Exercise objective: Reproduce the listing below in its entirety. Change nothing.

Information shown:
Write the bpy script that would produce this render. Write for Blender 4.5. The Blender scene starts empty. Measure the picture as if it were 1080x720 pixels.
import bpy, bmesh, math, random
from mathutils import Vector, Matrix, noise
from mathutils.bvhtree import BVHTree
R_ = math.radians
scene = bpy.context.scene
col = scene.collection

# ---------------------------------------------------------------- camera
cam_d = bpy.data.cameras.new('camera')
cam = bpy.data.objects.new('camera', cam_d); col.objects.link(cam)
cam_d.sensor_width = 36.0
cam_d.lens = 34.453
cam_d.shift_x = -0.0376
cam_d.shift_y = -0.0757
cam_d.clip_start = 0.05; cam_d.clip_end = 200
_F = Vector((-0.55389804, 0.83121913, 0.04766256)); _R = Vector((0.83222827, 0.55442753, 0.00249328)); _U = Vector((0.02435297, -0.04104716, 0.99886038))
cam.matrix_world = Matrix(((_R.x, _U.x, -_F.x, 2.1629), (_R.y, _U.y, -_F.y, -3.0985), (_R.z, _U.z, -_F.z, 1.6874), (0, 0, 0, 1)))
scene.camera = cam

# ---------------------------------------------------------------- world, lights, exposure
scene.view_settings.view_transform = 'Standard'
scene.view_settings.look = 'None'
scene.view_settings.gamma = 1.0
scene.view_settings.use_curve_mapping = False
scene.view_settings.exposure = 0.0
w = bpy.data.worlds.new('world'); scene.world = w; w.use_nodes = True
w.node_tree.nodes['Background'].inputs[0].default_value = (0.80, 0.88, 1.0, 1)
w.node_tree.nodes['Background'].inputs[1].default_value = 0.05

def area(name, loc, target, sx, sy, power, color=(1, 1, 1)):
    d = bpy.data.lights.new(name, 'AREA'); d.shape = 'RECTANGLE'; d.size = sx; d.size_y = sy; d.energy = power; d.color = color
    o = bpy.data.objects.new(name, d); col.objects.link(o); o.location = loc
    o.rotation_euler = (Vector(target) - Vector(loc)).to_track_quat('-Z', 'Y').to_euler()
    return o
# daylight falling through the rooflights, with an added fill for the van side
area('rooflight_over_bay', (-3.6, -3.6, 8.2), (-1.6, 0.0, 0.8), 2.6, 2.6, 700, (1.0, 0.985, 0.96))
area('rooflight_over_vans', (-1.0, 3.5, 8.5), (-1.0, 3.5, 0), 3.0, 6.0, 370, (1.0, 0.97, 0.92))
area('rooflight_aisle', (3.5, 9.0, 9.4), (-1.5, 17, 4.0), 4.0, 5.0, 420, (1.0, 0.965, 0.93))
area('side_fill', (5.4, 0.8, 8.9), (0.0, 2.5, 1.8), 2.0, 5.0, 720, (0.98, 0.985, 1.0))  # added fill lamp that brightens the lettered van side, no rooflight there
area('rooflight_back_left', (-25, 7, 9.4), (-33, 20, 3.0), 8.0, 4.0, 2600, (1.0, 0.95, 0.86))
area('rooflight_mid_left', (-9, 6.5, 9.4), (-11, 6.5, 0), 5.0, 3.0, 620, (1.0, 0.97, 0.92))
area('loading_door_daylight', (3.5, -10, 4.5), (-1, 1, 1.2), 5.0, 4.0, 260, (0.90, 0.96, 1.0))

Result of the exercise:
Write the bpy script that would produce this render. Write for Blender 4.5. The Blender scene starts empty. Measure the picture as if it were 1080x720 pixels.
import bpy, bmesh, math, random
from mathutils import Vector, Matrix, noise
from mathutils.bvhtree import BVHTree
R_ = math.radians
scene = bpy.context.scene
col = scene.collection

# ---------------------------------------------------------------- camera
cam_d = bpy.data.cameras.new('camera')
cam = bpy.data.objects.new('camera', cam_d); col.objects.link(cam)
cam_d.sensor_width = 36.0
cam_d.lens = 34.453
cam_d.shift_x = -0.0376
cam_d.shift_y = -0.0757
cam_d.clip_start = 0.05; cam_d.clip_end = 200
_F = Vector((-0.55389804, 0.83121913, 0.04766256)); _R = Vector((0.83222827, 0.55442753, 0.00249328)); _U = Vector((0.02435297, -0.04104716, 0.99886038))
cam.matrix_world = Matrix(((_R.x, _U.x, -_F.x, 2.1629), (_R.y, _U.y, -_F.y, -3.0985), (_R.z, _U.z, -_F.z, 1.6874), (0, 0, 0, 1)))
scene.camera = cam

# ---------------------------------------------------------------- world, lights, exposure
scene.view_settings.view_transform = 'Standard'
scene.view_settings.look = 'None'
scene.view_settings.gamma = 1.0
scene.view_settings.use_curve_mapping = False
scene.view_settings.exposure = 0.0
w = bpy.data.worlds.new('world'); scene.world = w; w.use_nodes = True
w.node_tree.nodes['Background'].inputs[0].default_value = (0.80, 0.88, 1.0, 1)
w.node_tree.nodes['Background'].inputs[1].default_value = 0.05

def area(name, loc, target, sx, sy, power, color=(1, 1, 1)):
    d = bpy.data.lights.new(name, 'AREA'); d.shape = 'RECTANGLE'; d.size = sx; d.size_y = sy; d.energy = power; d.color = color
    o = bpy.data.objects.new(name, d); col.objects.link(o); o.location = loc
    o.rotation_euler = (Vector(target) - Vector(loc)).to_track_quat('-Z', 'Y').to_euler()
    return o
# daylight falling through the rooflights, with an added fill for the van side
area('rooflight_over_bay', (-3.6, -3.6, 8.2), (-1.6, 0.0, 0.8), 2.6, 2.6, 700, (1.0, 0.985, 0.96))
area('rooflight_over_vans', (-1.0, 3.5, 8.5), (-1.0, 3.5, 0), 3.0, 6.0, 370, (1.0, 0.97, 0.92))
area('rooflight_aisle', (3.5, 9.0, 9.4), (-1.5, 17, 4.0), 4.0, 5.0, 420, (1.0, 0.965, 0.93))
area('side_fill', (5.4, 0.8, 8.9), (0.0, 2.5, 1.8), 2.0, 5.0, 720, (0.98, 0.985, 1.0))  # added fill lamp that brightens the lettered van side, no rooflight there
area('rooflight_back_left', (-25, 7, 9.4), (-33, 20, 3.0), 8.0, 4.0, 2600, (1.0, 0.95, 0.86))
area('rooflight_mid_left', (-9, 6.5, 9.4), (-11, 6.5, 0), 5.0, 3.0, 620, (1.0, 0.97, 0.92))
area('loading_door_daylight', (3.5, -10, 4.5), (-1, 1, 1.2), 5.0, 4.0, 260, (0.90, 0.96, 1.0))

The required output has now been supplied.